Spectrum VIII

  • 2014
  • Ellsworth Kelly
  • Twelve joined panels, fabricated from aluminium honycomb composite construction with painted acrylic on canvas
  • 635 x 584,2 cm

“In 2012 the Fondation Louis Vuitton invited me to create a new work for the auditorium of the building designed by Frank Gehry. Starting out with a three-dimensional model, I knew I wanted to create a group of coloured panels of different sizes for the walls around the parterre and the stage. Because it's an auditorium and not a traditional gallery, I had to take into account not just the visual aspects but also acoustic issues. Working with sound engineers and my fabricator, Peter Carlson, I decided that we would make the colour panels from a special fabric that would allow sound to penetrate the surface but would also let me use the exact colours I wanted. Because the public would be moving around the space and walking alongside the walls where the panels would hang, I made them as shallow but as wide as possible. For the high rectangular wall I chose yellow, and for the other walls, blue, green, red and purple. These colours come from a palette that has interested me since I began investigating colours at the beginning of the 1940s, and continue to do today. Having placed the colours on the walls, I also decided to create a piece for the stage curtain. I proposed the only solution which, in my opinion, would be suitable, given the architectural elements of the room and my colour panels, and that was one of my Spectrum works. My first Spectrum dates from 1953, when I was in Paris. In Spectrum I, which is now at the San Francisco Museum of Modern Art, I painted a sequence of colours in regular vertical lines, divided into 13 parts. Spectrum VIII is the most recent variation in this series of linear spectrums, and features just 12 colours."

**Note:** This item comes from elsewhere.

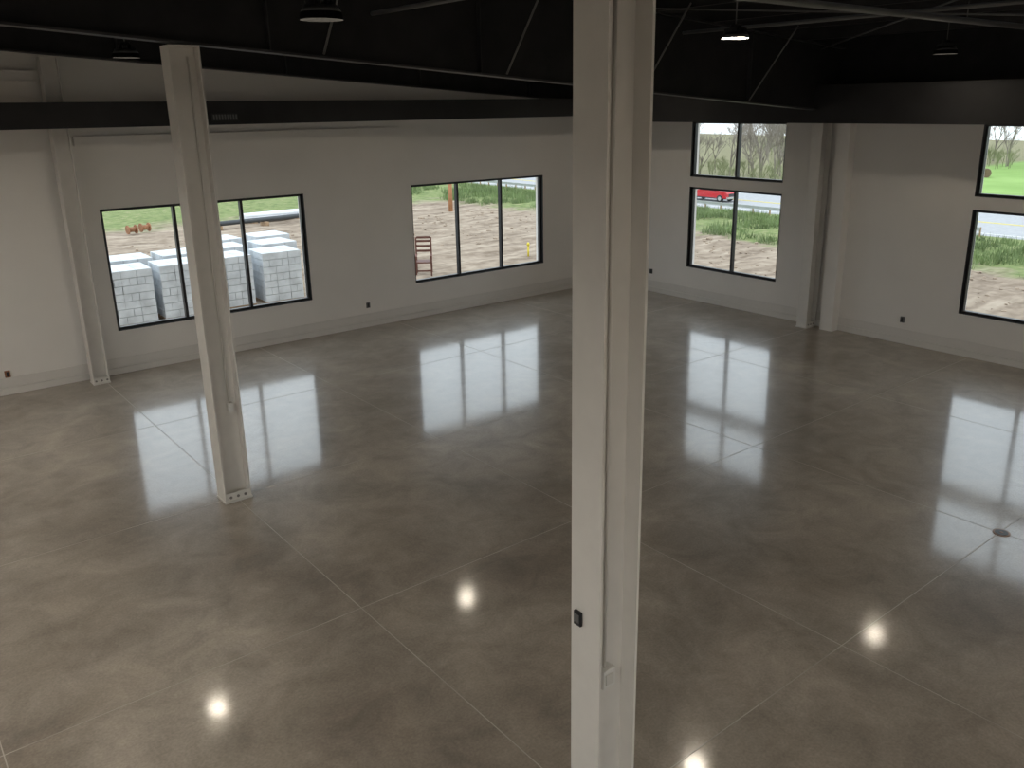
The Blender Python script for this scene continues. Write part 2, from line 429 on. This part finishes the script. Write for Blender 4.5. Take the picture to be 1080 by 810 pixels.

© Ellsworth Kelly Foundation. Photo © Fondation Louis Vuitton / Marc Domage © Ellsworth Kelly Foundation. Photo © Fondation Louis Vuitton / Marc Domage

Ellsworth Kelly

A major figure in international art, Ellsworth Kelly redefined abstraction in art through a pictorial language of pure forms and vibrant colours inspired by the world around him.

Influenced by artists such as Matisse, Bonnard and Jean Arp, Kelly developed this abstract vocabulary in Paris, where he lived between 1948 and 1954. His canvasses protrude into space, becoming one of the elements of the composition.